Dünyanın herhangi bir yerinde katledilen, zulüm gören insanların inancına bakılmaksızın onların kurtarılması ve bu zulmün önlenmesi gerektiğini anlatan Erbaş şöyle konuştu:

"Bizler müminler, Müslümanlar olarak, bütün insanlığı hayra çağırmalıyız, kötülükleri ortadan kaldırmalıyız, iyilikleri yaygınlaştırmalıyız, bunun için gayret ediyoruz. Bu toplantılarda alınan kararlar, inşallah dünyaya barışın gelmesi, akan kanların durdurulması, terör örgütlerinin ortadan kaldırılması noktasında katkı sağlar. Şu anda biz bunun için çabalıyoruz, gayret ediyoruz, ama bir taraftan da bakıyorsunuz ki bu savaşları, bu çatışmaları sürdürmek isteyen birtakım anlayışlar var. Onları ortadan kaldırmak için gayret etmemiz lazım."

İslam'ın bütün insanlığın barışını, huzuru için olduğuna vurgu yapan Erbaş, "Barış herkese lazım, sadece Müslümanlara lazım değil bütün inançlara da barış lazım. Dolayısıyla bütün insanlık dünyayı yaşanılır hale getirmek için gayret etmesi gerekiyor. İslam zaten 1400 yıldır bunu sağlamaya çalışıyor. İslam, 'Ey iman edenler, hepiniz barışa giriniz' ayet-i kerimesiyle bütün insanlığı barışa çağırıyor." dedi.

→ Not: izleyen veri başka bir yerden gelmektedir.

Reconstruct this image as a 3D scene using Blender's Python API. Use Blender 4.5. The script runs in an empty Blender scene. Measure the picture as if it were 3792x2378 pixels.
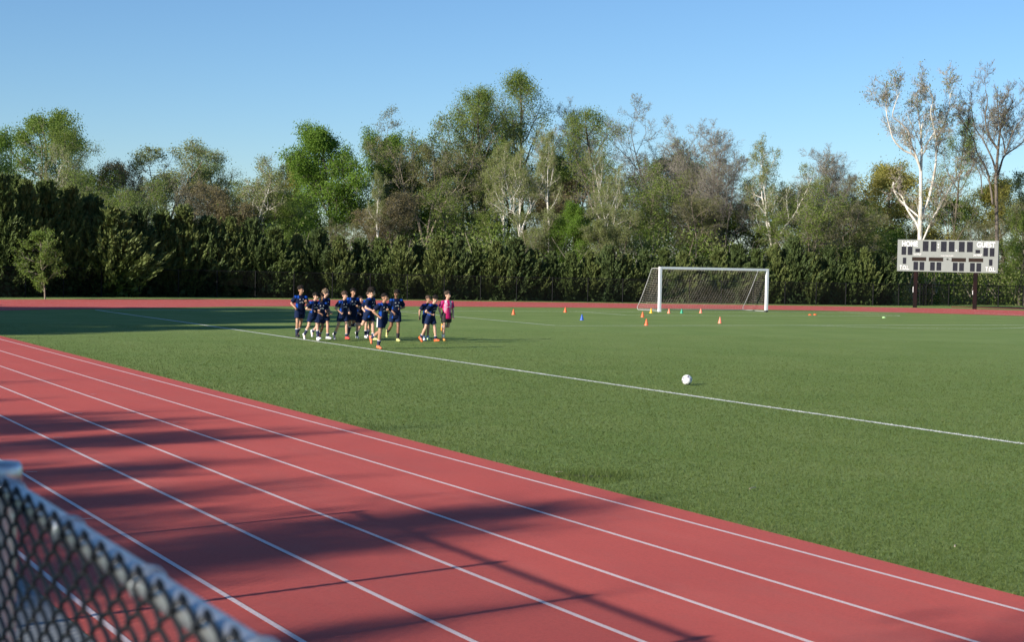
import bpy, math, random
import numpy as np
from mathutils import Vector, Matrix, Euler

S = bpy.context.scene
COL = S.collection
R = math.radians
PI = math.pi

# ------------------------------------------------------------------ camera
CAM_H, YAW, PITCH, ROLL, FPX = 2.642, R(28.951), R(-2.1745), R(1.1923), 5849.5   # pixels of the 3792 wide photo
fw = np.array([math.sin(YAW)*math.cos(PITCH), math.cos(YAW)*math.cos(PITCH), math.sin(PITCH)])
r0 = np.array([math.cos(YAW), -math.sin(YAW), 0.0]); u0 = np.cross(r0, fw)
rt = math.cos(ROLL)*r0 + math.sin(ROLL)*u0
up = -math.sin(ROLL)*r0 + math.cos(ROLL)*u0
cam = bpy.data.cameras.new('camera')
cam.sensor_width = 36; cam.lens = 36*FPX/3792; cam.clip_end = 3000; cam.clip_start = 0.05
cam.dof.use_dof = True; cam.dof.focus_distance = 48; cam.dof.aperture_fstop = 6.0
camo = bpy.data.objects.new('camera', cam); COL.objects.link(camo)
camo.matrix_world = Matrix(((rt[0], up[0], -fw[0], 0), (rt[1], up[1], -fw[1], 0), (rt[2], up[2], -fw[2], CAM_H), (0, 0, 0, 1)))
S.camera = camo

# ------------------------------------------------------------------ light
SUN_EL = R(20.0); SUN_DIR = np.array([-0.985*math.cos(SUN_EL), -0.175*math.cos(SUN_EL), math.sin(SUN_EL)])   # towards the sun
w = bpy.data.worlds.new('World'); S.world = w; w.use_nodes = True
nt = w.node_tree; bg = nt.nodes['Background']; sky = nt.nodes.new('ShaderNodeTexSky')
sky.sky_type = 'NISHITA'; sky.sun_disc = False; sky.sun_elevation = SUN_EL
sky.sun_rotation = math.atan2(SUN_DIR[0], SUN_DIR[1])
sky.air_density = 1.0; sky.dust_density = 0.0; sky.ozone_density = 6.0; sky.altitude = 50
nt.links.new(sky.outputs[0], bg.inputs[0]); bg.inputs[1].default_value = 0.085
sl = bpy.data.lights.new('sun', 'SUN'); sl.energy = 5.0; sl.angle = R(0.55); sl.color = (1.0, 0.90, 0.77)
so = bpy.data.objects.new('sun', sl); COL.objects.link(so)
so.rotation_euler = Vector(-SUN_DIR).to_track_quat('-Z', 'Y').to_euler()
S.view_settings.view_transform = 'Standard'; S.view_settings.look = 'None'
S.view_settings.exposure = 0.75; S.view_settings.gamma = 1
S.cycles.use_adaptive_sampling = True
S.cycles.max_bounces = 6

# ------------------------------------------------------------------ finding places: D = pixels of the photo at 2411 wide
K = 3792/2411
def ray(dx, dy):
    return fw + rt*((dx*K-1896)/FPX) - up*((dy*K-1189)/FPX)
def gp(dx, dy, z=0.0):
    d = ray(dx, dy); t = (z-CAM_H)/d[2]
    return np.array([t*d[0], t*d[1], z])
def at(dx, dy, dist):
    d = ray(dx, dy); t = dist/math.hypot(d[0], d[1])
    return np.array([t*d[0], t*d[1], CAM_H+t*d[2]])

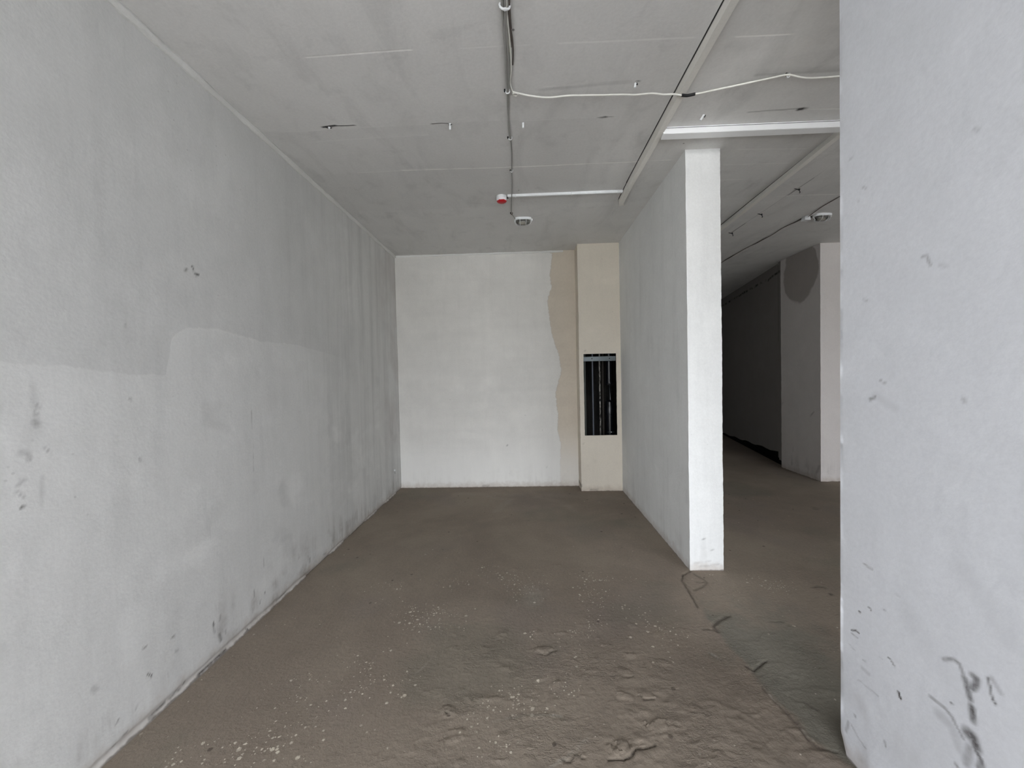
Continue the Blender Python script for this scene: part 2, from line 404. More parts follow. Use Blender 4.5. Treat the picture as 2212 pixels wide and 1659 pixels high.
# left wall
g = Grid()
ys_ = steps(YF, 11.0, [(YF, .7, .2), (.7, 2.6, .008), (2.6, 5.119, .02), (5.119, 5.25, .1)])
ys_ = ys_[ys_ <= 5.26]
zs_ = steps(-.02, H+.02, [(0, .5, .009), (.5, 2.2, .011), (2.2, H, .03)])
g.sheet(0, XL, ys_, zs_)
def dleft(P):
    d = fbm(P, 1.6, 3, 5)*.004+fbm(P, 12, 3, 15)*.0015
    n = fbm(P*np.array([0, 1, 0]), 3.0, 4, 44)
    foot = np.clip((.030+.022*n-P[:, 2])/.012, 0, 1)       # plaster coat broken away along the floor
    o = np.zeros_like(P); o[:, 0] = d-foot*.008+np.clip((.012-P[:, 2])/.01, 0, 1)*.014*(n > -.1); return o
m_left = plaster('plaster_left', WALL, extra=left_extra, streak=.55, tone=.09, grime_k=.5)
struct(g.build('wall_left', m_left.m, dleft, {'stain': stain_fn(LEFT, [1, 2])}))

# back wall
g = Grid(); g.sheet(1, DB, steps(XL-.02, XC+.01, [(XL, XC, .02)]), steps(-.02, H+.02, [(0, H, .02)]))
BK = [([(-1.49, 2.88), (-1.485, 2.885)], .005, .6), ([(-.25, .56), (-.24, .56)], .006, .6), ([(.25, .27), (.27, .25)], .006, .3), ([(-.6, .02), (-.5, .02)], .006, .3), ([(-1.0, 2.9), (-1.0, 2.7)], .01, .06)]
m_back = plaster('plaster_back', srgb(221, 219, 214), extra=back_extra, streak=.35, tone=.10, grime_k=.12)
struct(g.build('wall_back', m_back.m, lambda P: np.stack([0*P[:, 0], fbm(P, 1.8, 3, 8)*.004+fbm(P, 12, 3, 18)*.0015, 0*P[:, 0]], 1), {'stain': stain_fn(BK, [0, 2])}))

# service shaft boxed in beside the back wall, with its open hatch
m_beige = plaster('plaster_beige', srgb(222, 214, 200), streak=.25, tone=.06, grime_k=.12)
HX0, HX1, HZ0, HZ1 = .745, 1.152, .708, 1.737
g = Grid()
def seg2(a, b, s=.02): return steps(a, b, [(a, b, s)])
xs3 = [(XC, HX0), (HX0, HX1), (HX1, XR+.01)]; zs3 = [(-.02, HZ0), (HZ0, HZ1), (HZ1, H+.02)]
for i, (a, b) in enumerate(xs3):
    for j, (c, d) in enumerate(zs3):
        if i == 1 and j == 1: continue
        g.sheet(1, DC, seg2(a, b), seg2(c, d))
g.sheet(0, XC, seg2(DC, DB+.02), seg2(-.02, H+.02), True)
for xx in (HX0, HX1): g.sheet(0, xx, seg2(DC, DC+.014), seg2(HZ0, HZ1), xx == HX0)
for zz in (HZ0, HZ1): g.sheet(2, zz, seg2(HX0, HX1), seg2(DC, DC+.014), zz == HZ0)
SH = [([(.715, .98), (.718, 1.0)], .005, .9), ([(.76, 1.76), (.765, 1.775)], .003, .7), ([(.72, .60), (.722, .61)], .004, .6), ([(.85, .40), (.87, .38)], .02, .06), ([(1.12, 3.10), (1.2, 3.10)], .006, .8), ([(XR-.004, 3.0), (XR-.004, 3.1)], .006, .7), ([(.80, .02), (.9, .015)], .008, .4), ([(XC, .05), (XC, .09)], .006, .6)]
struct(g.build('wall_shaft', m_beige.m, wobble(.0035, 30), {'stain': stain_fn(SH, [0, 2])}))
m_shaft = Mat('shaft_masonry', .95, .05)  # very dark, streaked masonry colour for the shaft interior
br = m_shaft.noise(1.0, 4, .6, sc=(9, 9, .8)); m_shaft.color(m_shaft.mix(br.step(.40, .6), srgb(26, 26, 26), srgb(46, 45, 43)))
m_shaft.bump(m_shaft.noise(30, 4), .01)
g = Grid(); yb = 5.36
g.sheet(1, yb, seg2(XC+.01, XR, .1), seg2(-.02, H+.02, .1)); g.sheet(0, XC+.012, seg2(DC+.02, yb, .1), seg2(-.02, H+.02, .1)); g.sheet(0, XR-.012, seg2(DC+.02, yb, .1), seg2(-.02, H+.02, .1))
struct(g.build('wall_shaft_inner', m_shaft.m, None, {'stain': blank}))

# partition between the two rooms (far piece) and the near piece by the camera
def slab(name, x0, x1, y0, y1, mat, st, disp, fx, fy, fz, faces='lrfb'):
    g = Grid(); xs = steps(x0, x1, fx); ys = steps(y0, y1, fy); zs = steps(-.02, H+.02, fz)
    if 'l' in faces: g.sheet(0, x0, ys, zs, True)
    if 'r' in faces: g.sheet(0, x1, ys, zs)
    if 'f' in faces: g.sheet(1, y0, xs, zs)
    if 'b' in faces: g.sheet(1, y1, xs, zs, True)
    return struct(g.build(name, mat, disp, {'stain': st}))
def edge_chip(y_edge, seed, amp=.008, x_edge=None, wob=.0022):
    base = wobble(wob, seed)
    def f(P):
        d = base(P)
        n = fbm(P*np.array([0, 0, 1.0]), 22, 4, seed+60)+fbm(P*np.array([0, 0, 1.0]), 90, 2, seed+61)*.5
        k = np.clip(1-np.abs(P[:, 1]-y_edge)/.012, 0, 1)
        if x_edge is not None: k = k*np.clip(1-np.abs(P[:, 0]-x_edge)/.012, 0, 1)
        d[:, 1] += k*n*amp*.6; d[:, 0] += k*n*amp*.5
        return d
    return f
m_part = plaster('plaster_partition', srgb(229, 230, 229), streak=.6, tone=.07, grime_k=.2)
PT = [([(3.3, 1.66), (3.3, 1.64)], .004, .3), ([(2.95, .6), (2.95, .5)], .01, .08), ([(2.905, .02), (2.92, .0)], .02, .25)]
PE = [([(1.25, .42), (1.26, .415)], .003, .4), ([(1.40, .52), (1.41, .53)], .003, .4), ([(1.30, .25), (1.31, .24)], .003, .5), ([(1.37, .15), (1.38, .16)], .004, .4), ([(1.33, 1.55), (1.34, 1.56)], .003, .3), ([(1.28, .03), (1.42, .05)], .006, .22), ([(1.25, .06), (1.35, .07)], .005, .2)]
def st_part(P):
    a = stain_fn(PT, [1, 2])(P); b = stain_fn(PE, [0, 2])(P); fr = P[:, 1] < DP+.001
    return np.where(fr, b, a)
struct_p = slab('wall_partition', XR, XR2, DP, 11.0, m_part.m, st_part, edge_chip(DP, 71, .010, XR2),
    [(XR, XR+.02, .01), (XR+.02, XR2-.02, .02), (XR2-.02, XR2, .006)], [(DP, DP+.02, .006), (DP+.02, DB+.1, .03), (DB+.1, 11, .3)], [(0, H, .012)])
m_near = plaster('plaster_right', srgb(223, 225, 230), streak=.1, tone=.06, bumpd=.0010, lump=.25)
def dnear(P):
    d = edge_chip(DN, 91, .009, None, .0010)(P)
    k = np.clip((.075-P[:, 2])/.075, 0, 1)*np.clip((P[:, 1]-(DN-.05))/.05, 0, 1)
    d[:, 1] -= k*.028                                          # the worn-off foot of the corner
    return d
slab('wall_right', XR, XR2, YF, DN, m_near.m, stain_fn(NEAR, [1, 2]), dnear,
    [(XR, XR+.02, .01), (XR+.02, XR2, .03)], [(YF, .8, .15), (.8, DN-.012, .0055), (DN-.012, DN, .004)], [(0, .9, .0055), (.9, 2.3, .008), (2.3, H, .012)], 'lrb')

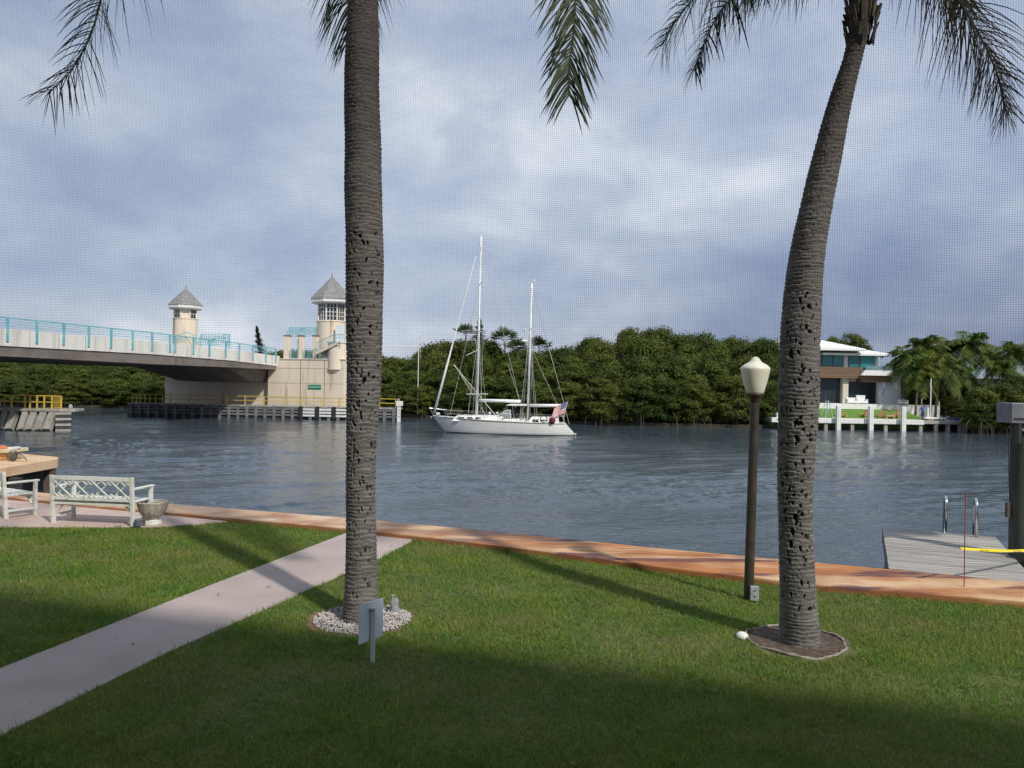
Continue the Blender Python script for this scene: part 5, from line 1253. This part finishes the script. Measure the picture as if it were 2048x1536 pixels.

Erbaş, "Biz, 1400 yıllık İslam medeniyetimizde farklı inançları, farklı ırkları bir arada yaşatmanın en büyük tecrübesini gösterdik. Medine'de Hz. Peygamber Efendimiz, farklı inançlardan insanları bir arada yaşatmayı sağlamış, bunu başarmış, sonra Endülüs'te, Selçuklular döneminde bunu yaşatmışız. Osmanlı döneminde bunu zirveye taşımışız, farklı yapıda, farklı etnik kökenlerde, farklı inançlarda insanları huzur içerisinde, barış içerisinde yaşatmayı başarmış bir medeniyetiz biz. Bunun örneklerini işte Azerbaycan'da görüyoruz, Türkiye'de görüyoruz, Özbekistan'da görüyoruz." ifadelerini kullandı.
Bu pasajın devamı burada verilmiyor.